Goethe released numerous essays, poems, and critiques over the following thirty years, then unveiled the literary masterpiece that would solidify his place in history. The first part of the epic verse drama Faust was published in 1808, the second in 1832. The work—a retelling of the German legend of a man who promises his soul to the devil in exchange for knowledge and power (previously told in Christopher Marlowe’s 1604Dr. Faustus)—was massively successful. Goethe, however, died the same year that the second part was published.
Goethe was never terribly concerned with the politics of his era, even amid the massive governmental shifts that were taking place in Germany at the time. He was a writer and scholar, plain and simple, and spent the bulk of his career creating an enormous body of literature, translations, and scientific inquiries. The Sorrows of Young Werther had such an impact that German youngsters started dressing like Werther and even killing themselves; in subsequent editions, Goethe felt obligated to include a warning discouraging readers from taking their lives. In Faust, his monumental foray into satire and social commentary, Goethe continued in his intimate, emotional vein. Between the two parts of Faust, Goethe released collections of personal, introverted poetry.
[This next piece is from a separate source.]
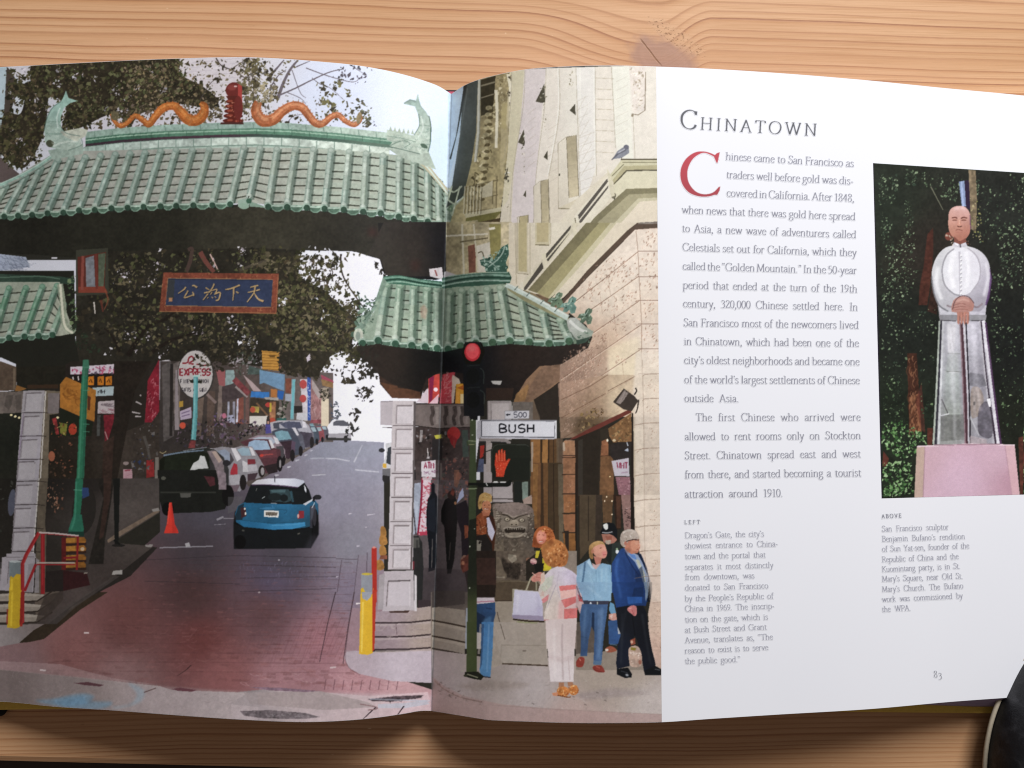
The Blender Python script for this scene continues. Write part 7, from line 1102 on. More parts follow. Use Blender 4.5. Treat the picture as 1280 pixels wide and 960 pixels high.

Just like Rousseau’s works in France, Goethe’s works focused on emotions and innate human feelings, signaling the end of the German Enlightenment, which flowed right into the Romantic movement that was burgeoning throughout Europe.
Results of the German Enlightenment
Although the pessimism and anarchism of the Sturm und Drang movement exposed a one-sidedness to German thought at the time, the movement was brief, and contrasting forces prevailed. A strong nationalistic voice emerged during the German Enlightenment, which did much to unify Germany culturally. Although other factors played in as well, political unity came hand in hand with cultural unity: laws and districts were consolidated, more freedoms were granted to the press, and judicial treatment became more humane. Ultimately, Germany would become a unified nation in 1871.